The passage of Buddhism from northern India and Afghanistan to China is marked by hundreds of stupas, statues and painted caves. But only a dozen miles from Dunhuang stood the most secret and dramatic of the religious sites. The cave temples of Mogao came suddenly upon the ancient traveller, so abruptly that at night a weary man could easily have fallen over the mile-long cliff from which they had been hollowed. Along the river-washed gorge below were the entrances to hundreds of luminously painted, incense-wafted caves, spreading the benediction of Buddha in all his multiple manifestations. The first cave was hollowed out, plastered and painted in ad 336 following a monk's vision of the Buddha as a thousand points of light (possibly the effect of light playing on the fool's gold scattered over the nearby Sanwei mountain). The sanctuary was to develop over the next thousand years into an astonishing picture gallery.

Nearly 500 of the great honeycomb of caves burrowed out of the cliff's soft rock were painted with murals of extraordinary beauty and sophistication, and embellished, particularly during the Tang dynasty, with exquisite clay sculptures. Through these, it is possible today to track the transformation of the austere, essentially abstract philosophy of Buddhism, as it was absorbed by Tibetan and Chinese cultures, into a religion rich in fable, figurative iconography and tutelary deities. The paintings, depicting the rhythms of daily, monastic, courtly and military life in detail that misses nothing from the precise curve of an ancient lute to the design of a Tang perambulator, constitute a pictorial encyclopedia of the influences coursing through the eastern Silk Road.

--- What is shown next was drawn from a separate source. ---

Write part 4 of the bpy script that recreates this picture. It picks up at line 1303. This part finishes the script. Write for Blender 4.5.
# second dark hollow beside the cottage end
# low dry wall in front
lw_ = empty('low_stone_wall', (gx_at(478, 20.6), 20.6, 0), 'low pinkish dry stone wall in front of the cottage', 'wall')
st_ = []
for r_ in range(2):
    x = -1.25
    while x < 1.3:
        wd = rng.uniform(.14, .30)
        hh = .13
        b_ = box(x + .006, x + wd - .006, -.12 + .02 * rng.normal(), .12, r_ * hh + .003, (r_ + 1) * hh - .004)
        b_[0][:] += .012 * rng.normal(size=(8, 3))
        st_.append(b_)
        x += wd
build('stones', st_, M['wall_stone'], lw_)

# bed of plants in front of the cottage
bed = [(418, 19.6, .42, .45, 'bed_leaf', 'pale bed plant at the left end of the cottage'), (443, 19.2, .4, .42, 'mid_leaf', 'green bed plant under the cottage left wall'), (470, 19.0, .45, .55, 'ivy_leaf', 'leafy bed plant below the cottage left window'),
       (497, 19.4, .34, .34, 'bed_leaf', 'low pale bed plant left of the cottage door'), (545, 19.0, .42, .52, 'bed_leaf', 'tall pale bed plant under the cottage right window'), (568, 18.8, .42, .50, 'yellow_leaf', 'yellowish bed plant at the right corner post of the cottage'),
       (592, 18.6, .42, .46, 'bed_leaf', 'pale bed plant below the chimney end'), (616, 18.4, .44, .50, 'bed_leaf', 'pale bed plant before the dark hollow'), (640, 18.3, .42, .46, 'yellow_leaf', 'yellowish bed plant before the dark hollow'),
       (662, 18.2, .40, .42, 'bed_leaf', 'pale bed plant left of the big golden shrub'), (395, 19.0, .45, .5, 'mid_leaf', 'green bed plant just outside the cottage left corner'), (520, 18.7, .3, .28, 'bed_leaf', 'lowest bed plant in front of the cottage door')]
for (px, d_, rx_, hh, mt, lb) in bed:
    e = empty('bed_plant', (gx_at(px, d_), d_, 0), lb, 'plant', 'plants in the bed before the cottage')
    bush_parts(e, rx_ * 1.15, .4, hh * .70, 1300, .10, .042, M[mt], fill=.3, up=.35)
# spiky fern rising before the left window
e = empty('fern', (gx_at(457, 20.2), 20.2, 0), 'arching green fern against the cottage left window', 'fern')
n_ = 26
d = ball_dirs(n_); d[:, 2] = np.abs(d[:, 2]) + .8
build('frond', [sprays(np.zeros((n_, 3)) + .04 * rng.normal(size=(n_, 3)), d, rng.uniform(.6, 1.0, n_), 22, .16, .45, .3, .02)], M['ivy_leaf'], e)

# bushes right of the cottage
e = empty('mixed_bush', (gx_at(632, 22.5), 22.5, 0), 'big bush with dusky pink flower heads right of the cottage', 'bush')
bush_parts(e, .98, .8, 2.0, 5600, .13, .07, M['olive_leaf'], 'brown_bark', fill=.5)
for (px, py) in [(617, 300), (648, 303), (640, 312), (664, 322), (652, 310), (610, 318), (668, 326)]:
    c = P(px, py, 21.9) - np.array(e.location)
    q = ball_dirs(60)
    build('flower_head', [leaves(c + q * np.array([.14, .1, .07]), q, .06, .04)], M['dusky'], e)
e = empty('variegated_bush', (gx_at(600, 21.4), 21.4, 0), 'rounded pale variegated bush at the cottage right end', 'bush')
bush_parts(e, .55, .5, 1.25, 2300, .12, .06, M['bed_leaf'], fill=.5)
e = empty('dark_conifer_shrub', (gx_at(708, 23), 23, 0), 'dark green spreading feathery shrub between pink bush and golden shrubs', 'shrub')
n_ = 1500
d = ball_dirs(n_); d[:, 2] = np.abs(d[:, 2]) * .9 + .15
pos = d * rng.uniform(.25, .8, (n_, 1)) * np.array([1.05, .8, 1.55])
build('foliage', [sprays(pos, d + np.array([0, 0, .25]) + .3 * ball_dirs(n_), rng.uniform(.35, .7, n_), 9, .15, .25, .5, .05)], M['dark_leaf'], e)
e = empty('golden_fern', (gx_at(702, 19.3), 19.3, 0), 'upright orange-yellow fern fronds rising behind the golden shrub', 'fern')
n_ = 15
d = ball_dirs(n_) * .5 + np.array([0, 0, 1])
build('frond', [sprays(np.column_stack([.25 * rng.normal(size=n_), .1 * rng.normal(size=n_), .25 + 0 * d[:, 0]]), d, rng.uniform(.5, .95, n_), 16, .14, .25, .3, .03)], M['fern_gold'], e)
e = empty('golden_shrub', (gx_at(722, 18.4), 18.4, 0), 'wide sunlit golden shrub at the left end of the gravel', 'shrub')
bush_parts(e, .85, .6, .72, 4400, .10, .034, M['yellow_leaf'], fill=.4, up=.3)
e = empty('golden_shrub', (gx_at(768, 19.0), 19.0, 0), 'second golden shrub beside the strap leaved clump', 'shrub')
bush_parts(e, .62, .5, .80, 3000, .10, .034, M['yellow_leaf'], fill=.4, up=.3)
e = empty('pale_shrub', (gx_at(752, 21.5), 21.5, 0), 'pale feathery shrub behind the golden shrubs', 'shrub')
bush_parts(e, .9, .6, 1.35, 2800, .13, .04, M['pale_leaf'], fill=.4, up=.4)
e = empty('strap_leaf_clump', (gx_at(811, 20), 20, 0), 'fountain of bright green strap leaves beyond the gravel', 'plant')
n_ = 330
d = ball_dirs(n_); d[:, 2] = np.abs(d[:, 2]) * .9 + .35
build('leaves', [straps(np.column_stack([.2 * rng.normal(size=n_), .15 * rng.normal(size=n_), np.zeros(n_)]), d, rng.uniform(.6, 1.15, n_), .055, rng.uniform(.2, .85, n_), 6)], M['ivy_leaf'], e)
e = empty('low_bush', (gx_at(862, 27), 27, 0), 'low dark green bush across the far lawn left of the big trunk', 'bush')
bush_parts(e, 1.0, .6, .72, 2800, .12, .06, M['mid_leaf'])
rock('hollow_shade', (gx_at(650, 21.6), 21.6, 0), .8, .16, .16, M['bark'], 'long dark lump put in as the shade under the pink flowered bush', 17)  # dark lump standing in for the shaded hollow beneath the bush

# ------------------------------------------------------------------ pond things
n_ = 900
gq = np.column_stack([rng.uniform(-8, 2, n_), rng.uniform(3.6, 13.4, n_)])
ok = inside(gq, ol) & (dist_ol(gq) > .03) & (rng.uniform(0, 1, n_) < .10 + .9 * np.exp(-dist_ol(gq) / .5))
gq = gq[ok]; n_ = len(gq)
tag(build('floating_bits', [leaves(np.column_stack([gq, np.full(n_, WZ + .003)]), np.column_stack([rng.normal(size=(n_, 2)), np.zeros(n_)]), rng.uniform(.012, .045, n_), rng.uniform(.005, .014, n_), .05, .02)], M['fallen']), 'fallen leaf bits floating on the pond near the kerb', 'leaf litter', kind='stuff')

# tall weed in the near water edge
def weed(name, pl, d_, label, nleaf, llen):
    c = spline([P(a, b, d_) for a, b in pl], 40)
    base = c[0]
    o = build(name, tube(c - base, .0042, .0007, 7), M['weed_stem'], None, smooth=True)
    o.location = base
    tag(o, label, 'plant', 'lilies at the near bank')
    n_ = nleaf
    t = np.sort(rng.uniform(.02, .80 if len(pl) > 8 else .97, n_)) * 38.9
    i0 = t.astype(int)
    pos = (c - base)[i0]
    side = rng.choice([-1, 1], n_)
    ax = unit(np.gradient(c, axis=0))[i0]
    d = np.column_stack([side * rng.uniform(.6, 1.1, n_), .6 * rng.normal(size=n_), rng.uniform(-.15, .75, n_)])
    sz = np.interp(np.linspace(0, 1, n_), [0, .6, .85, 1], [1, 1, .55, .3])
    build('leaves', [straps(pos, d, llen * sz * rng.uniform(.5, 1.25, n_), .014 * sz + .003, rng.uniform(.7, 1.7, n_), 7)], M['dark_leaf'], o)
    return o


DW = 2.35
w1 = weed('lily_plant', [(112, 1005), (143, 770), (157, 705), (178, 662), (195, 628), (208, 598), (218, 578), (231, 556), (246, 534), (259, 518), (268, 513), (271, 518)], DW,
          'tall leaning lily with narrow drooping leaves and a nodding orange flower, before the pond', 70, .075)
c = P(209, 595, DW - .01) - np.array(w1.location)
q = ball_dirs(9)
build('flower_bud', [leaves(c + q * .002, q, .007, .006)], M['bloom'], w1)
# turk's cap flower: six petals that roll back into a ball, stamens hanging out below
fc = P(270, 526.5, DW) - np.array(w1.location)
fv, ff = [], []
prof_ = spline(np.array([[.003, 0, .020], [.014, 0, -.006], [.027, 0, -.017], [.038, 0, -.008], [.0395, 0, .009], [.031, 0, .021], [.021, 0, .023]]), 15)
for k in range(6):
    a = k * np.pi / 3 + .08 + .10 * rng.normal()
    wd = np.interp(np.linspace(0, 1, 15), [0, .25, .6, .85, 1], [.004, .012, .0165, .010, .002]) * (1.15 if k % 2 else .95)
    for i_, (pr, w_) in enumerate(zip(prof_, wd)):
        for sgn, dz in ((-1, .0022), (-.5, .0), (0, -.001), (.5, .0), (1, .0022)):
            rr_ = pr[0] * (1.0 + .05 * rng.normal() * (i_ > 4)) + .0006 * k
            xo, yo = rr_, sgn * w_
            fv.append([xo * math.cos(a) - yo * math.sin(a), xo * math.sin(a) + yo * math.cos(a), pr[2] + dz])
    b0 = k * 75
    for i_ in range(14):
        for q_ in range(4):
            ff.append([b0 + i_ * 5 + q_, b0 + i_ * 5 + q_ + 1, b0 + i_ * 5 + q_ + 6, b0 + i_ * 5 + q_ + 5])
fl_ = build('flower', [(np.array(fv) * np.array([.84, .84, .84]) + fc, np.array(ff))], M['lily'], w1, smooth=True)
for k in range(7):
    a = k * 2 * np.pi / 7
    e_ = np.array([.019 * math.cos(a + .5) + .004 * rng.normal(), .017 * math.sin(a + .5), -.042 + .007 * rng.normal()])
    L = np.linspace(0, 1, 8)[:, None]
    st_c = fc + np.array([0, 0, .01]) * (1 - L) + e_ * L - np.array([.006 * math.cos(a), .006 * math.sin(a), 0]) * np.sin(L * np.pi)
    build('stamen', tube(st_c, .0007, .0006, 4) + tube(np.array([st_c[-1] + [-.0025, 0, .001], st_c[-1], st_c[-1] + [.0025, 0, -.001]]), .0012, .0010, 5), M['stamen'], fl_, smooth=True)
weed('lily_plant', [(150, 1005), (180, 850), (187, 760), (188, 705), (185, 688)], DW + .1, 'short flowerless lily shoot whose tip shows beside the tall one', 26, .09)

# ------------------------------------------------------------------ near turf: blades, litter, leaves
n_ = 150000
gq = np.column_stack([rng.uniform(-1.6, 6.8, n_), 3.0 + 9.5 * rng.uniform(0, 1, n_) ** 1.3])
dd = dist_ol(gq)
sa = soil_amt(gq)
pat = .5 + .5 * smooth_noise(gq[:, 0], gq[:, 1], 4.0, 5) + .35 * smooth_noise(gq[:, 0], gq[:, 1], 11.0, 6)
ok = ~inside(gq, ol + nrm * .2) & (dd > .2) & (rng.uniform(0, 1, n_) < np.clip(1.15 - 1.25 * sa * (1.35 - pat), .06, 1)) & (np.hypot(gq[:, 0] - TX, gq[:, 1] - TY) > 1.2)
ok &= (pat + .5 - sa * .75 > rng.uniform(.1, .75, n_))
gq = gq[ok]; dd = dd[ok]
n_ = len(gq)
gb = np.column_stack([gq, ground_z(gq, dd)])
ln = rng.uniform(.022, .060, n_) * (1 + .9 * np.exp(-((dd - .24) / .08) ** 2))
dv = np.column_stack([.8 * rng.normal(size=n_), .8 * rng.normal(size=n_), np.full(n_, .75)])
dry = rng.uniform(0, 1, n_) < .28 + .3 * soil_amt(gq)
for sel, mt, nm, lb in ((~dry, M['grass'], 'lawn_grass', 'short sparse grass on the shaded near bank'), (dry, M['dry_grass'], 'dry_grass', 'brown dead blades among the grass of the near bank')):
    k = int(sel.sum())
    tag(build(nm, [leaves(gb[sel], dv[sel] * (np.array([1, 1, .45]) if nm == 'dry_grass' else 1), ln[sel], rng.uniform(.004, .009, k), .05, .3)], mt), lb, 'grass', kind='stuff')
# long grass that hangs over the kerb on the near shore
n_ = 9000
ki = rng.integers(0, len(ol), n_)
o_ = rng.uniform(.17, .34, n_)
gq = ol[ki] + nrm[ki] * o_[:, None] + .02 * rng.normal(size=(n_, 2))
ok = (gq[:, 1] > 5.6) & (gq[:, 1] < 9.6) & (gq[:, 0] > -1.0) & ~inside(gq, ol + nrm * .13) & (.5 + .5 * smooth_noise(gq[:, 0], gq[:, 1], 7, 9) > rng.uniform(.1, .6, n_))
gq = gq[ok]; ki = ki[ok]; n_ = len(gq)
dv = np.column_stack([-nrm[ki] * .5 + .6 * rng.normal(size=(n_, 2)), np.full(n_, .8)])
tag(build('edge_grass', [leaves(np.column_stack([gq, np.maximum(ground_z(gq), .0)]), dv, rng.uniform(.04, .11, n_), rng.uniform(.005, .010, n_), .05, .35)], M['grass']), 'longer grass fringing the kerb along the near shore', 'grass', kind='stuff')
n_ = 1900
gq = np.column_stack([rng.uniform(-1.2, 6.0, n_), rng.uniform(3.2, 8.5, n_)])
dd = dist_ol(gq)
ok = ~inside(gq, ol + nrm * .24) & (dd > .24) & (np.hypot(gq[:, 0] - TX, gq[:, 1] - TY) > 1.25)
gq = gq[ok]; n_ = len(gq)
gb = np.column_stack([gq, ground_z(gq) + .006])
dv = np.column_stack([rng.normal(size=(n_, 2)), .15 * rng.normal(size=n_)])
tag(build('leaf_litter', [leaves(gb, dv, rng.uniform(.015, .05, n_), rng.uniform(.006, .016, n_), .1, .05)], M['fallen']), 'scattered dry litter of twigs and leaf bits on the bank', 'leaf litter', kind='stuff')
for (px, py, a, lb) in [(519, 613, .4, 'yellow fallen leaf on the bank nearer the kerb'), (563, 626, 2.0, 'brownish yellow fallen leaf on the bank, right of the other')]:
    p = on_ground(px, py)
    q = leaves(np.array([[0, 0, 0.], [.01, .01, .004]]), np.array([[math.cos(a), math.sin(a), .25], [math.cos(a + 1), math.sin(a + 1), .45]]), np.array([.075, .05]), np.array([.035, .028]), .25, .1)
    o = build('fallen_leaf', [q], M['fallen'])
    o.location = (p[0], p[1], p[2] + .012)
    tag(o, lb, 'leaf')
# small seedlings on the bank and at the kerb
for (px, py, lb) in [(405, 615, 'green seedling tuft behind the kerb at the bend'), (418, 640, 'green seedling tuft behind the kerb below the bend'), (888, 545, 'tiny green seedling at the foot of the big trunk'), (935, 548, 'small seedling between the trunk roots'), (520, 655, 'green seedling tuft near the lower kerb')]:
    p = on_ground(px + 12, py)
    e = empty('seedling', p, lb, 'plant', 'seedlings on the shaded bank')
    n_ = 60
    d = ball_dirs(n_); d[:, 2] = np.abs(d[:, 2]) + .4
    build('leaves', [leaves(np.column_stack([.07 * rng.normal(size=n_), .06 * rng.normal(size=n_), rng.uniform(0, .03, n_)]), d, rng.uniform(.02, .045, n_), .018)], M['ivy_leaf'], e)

A number of historical flukes was also to make Mogao the repository, for posterity, of the world's "largest and earliest paper archive and only Buddhist library of its time", a trove of more than 50,000 manuscripts and paintings sealed into a cave, forgotten and rediscovered only in 1900. The documents were hidden in the eleventh century -almost certainly from invaders, for Dunhuang lay at the north-western rim of settled Chinese control, control that was only sporadically assured. Established as a Chinese garrison in 111 bc in the course of campaigns that saw Chinese forces defeat the formidable cavalry of the Xiongnu (Hun) empire and penetrate as far westward as the Ferghana Valley, the city was to be coveted and fought over by rivals of many nationalities -not only the armies of the Tibetan empire, which governed Dunhuang from 781 to 848, but local Khotanese, Turkic Uighurs and Tanguts -eventually falling under control of the Mongol empire of Genghis Khan (1271-1368).